§ **Aim of the exercise**
Give the material once more, word for word, without any images.

§ **Given information**
————————
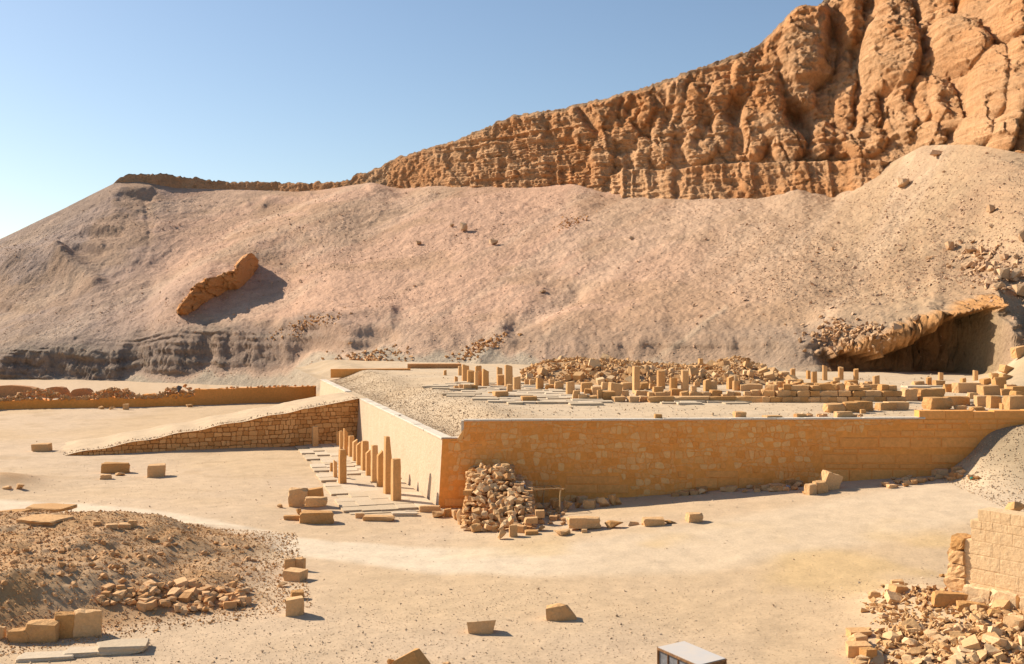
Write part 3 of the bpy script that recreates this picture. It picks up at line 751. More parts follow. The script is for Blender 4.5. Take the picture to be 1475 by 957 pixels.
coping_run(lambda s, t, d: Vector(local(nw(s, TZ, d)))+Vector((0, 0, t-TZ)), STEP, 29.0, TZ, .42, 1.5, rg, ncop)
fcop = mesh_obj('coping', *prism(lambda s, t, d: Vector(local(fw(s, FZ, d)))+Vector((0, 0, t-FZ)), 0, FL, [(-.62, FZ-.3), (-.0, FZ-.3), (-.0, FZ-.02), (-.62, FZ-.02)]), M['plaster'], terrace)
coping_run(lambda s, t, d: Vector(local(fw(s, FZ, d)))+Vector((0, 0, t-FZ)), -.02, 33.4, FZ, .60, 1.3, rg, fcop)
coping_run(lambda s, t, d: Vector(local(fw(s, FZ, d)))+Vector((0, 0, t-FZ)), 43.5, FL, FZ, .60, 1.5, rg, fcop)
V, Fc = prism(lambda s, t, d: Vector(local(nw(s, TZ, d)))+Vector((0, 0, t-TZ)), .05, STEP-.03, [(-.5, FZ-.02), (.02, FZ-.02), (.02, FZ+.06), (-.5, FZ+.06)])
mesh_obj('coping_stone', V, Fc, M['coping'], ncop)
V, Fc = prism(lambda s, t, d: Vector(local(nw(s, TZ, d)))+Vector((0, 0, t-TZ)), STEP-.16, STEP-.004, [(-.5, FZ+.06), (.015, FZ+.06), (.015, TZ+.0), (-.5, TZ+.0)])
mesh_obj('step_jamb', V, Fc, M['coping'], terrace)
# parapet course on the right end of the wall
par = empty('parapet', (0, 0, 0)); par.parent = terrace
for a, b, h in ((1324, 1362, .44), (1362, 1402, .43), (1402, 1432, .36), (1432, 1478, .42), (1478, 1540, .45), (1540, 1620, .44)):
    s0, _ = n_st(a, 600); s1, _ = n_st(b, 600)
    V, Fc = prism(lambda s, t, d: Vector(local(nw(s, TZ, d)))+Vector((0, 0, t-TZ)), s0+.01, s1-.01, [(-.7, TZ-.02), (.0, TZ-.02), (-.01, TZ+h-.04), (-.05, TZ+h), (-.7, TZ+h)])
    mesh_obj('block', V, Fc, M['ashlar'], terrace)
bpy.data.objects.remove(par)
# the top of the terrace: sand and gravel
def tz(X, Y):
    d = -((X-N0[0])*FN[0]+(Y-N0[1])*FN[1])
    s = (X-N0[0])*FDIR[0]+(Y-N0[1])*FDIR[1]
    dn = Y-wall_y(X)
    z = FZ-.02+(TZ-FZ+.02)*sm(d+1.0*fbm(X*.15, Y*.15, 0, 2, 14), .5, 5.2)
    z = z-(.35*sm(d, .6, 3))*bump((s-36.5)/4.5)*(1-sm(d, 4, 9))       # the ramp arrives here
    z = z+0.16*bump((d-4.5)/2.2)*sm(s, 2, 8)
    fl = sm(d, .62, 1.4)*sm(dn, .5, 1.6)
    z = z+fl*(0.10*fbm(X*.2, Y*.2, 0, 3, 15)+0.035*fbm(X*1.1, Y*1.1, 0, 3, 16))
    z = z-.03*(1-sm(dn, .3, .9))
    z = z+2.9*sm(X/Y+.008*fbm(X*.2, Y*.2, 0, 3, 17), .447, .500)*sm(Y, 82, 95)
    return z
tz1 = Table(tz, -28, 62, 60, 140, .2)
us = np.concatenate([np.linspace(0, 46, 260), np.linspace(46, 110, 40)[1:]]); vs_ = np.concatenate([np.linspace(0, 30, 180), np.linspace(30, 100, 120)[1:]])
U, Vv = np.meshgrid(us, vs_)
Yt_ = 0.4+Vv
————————
§ **Complete response**
Write part 3 of the bpy script that recreates this picture. It picks up at line 751. More parts follow. The script is for Blender 4.5. Take the picture to be 1475 by 957 pixels.
coping_run(lambda s, t, d: Vector(local(nw(s, TZ, d)))+Vector((0, 0, t-TZ)), STEP, 29.0, TZ, .42, 1.5, rg, ncop)
fcop = mesh_obj('coping', *prism(lambda s, t, d: Vector(local(fw(s, FZ, d)))+Vector((0, 0, t-FZ)), 0, FL, [(-.62, FZ-.3), (-.0, FZ-.3), (-.0, FZ-.02), (-.62, FZ-.02)]), M['plaster'], terrace)
coping_run(lambda s, t, d: Vector(local(fw(s, FZ, d)))+Vector((0, 0, t-FZ)), -.02, 33.4, FZ, .60, 1.3, rg, fcop)
coping_run(lambda s, t, d: Vector(local(fw(s, FZ, d)))+Vector((0, 0, t-FZ)), 43.5, FL, FZ, .60, 1.5, rg, fcop)
V, Fc = prism(lambda s, t, d: Vector(local(nw(s, TZ, d)))+Vector((0, 0, t-TZ)), .05, STEP-.03, [(-.5, FZ-.02), (.02, FZ-.02), (.02, FZ+.06), (-.5, FZ+.06)])
mesh_obj('coping_stone', V, Fc, M['coping'], ncop)
V, Fc = prism(lambda s, t, d: Vector(local(nw(s, TZ, d)))+Vector((0, 0, t-TZ)), STEP-.16, STEP-.004, [(-.5, FZ+.06), (.015, FZ+.06), (.015, TZ+.0), (-.5, TZ+.0)])
mesh_obj('step_jamb', V, Fc, M['coping'], terrace)
# parapet course on the right end of the wall
par = empty('parapet', (0, 0, 0)); par.parent = terrace
for a, b, h in ((1324, 1362, .44), (1362, 1402, .43), (1402, 1432, .36), (1432, 1478, .42), (1478, 1540, .45), (1540, 1620, .44)):
    s0, _ = n_st(a, 600); s1, _ = n_st(b, 600)
    V, Fc = prism(lambda s, t, d: Vector(local(nw(s, TZ, d)))+Vector((0, 0, t-TZ)), s0+.01, s1-.01, [(-.7, TZ-.02), (.0, TZ-.02), (-.01, TZ+h-.04), (-.05, TZ+h), (-.7, TZ+h)])
    mesh_obj('block', V, Fc, M['ashlar'], terrace)
bpy.data.objects.remove(par)
# the top of the terrace: sand and gravel
def tz(X, Y):
    d = -((X-N0[0])*FN[0]+(Y-N0[1])*FN[1])
    s = (X-N0[0])*FDIR[0]+(Y-N0[1])*FDIR[1]
    dn = Y-wall_y(X)
    z = FZ-.02+(TZ-FZ+.02)*sm(d+1.0*fbm(X*.15, Y*.15, 0, 2, 14), .5, 5.2)
    z = z-(.35*sm(d, .6, 3))*bump((s-36.5)/4.5)*(1-sm(d, 4, 9))       # the ramp arrives here
    z = z+0.16*bump((d-4.5)/2.2)*sm(s, 2, 8)
    fl = sm(d, .62, 1.4)*sm(dn, .5, 1.6)
    z = z+fl*(0.10*fbm(X*.2, Y*.2, 0, 3, 15)+0.035*fbm(X*1.1, Y*1.1, 0, 3, 16))
    z = z-.03*(1-sm(dn, .3, .9))
    z = z+2.9*sm(X/Y+.008*fbm(X*.2, Y*.2, 0, 3, 17), .447, .500)*sm(Y, 82, 95)
    return z
tz1 = Table(tz, -28, 62, 60, 140, .2)
us = np.concatenate([np.linspace(0, 46, 260), np.linspace(46, 110, 40)[1:]]); vs_ = np.concatenate([np.linspace(0, 30, 180), np.linspace(30, 100, 120)[1:]])
U, Vv = np.meshgrid(us, vs_)
Yt_ = 0.4+Vv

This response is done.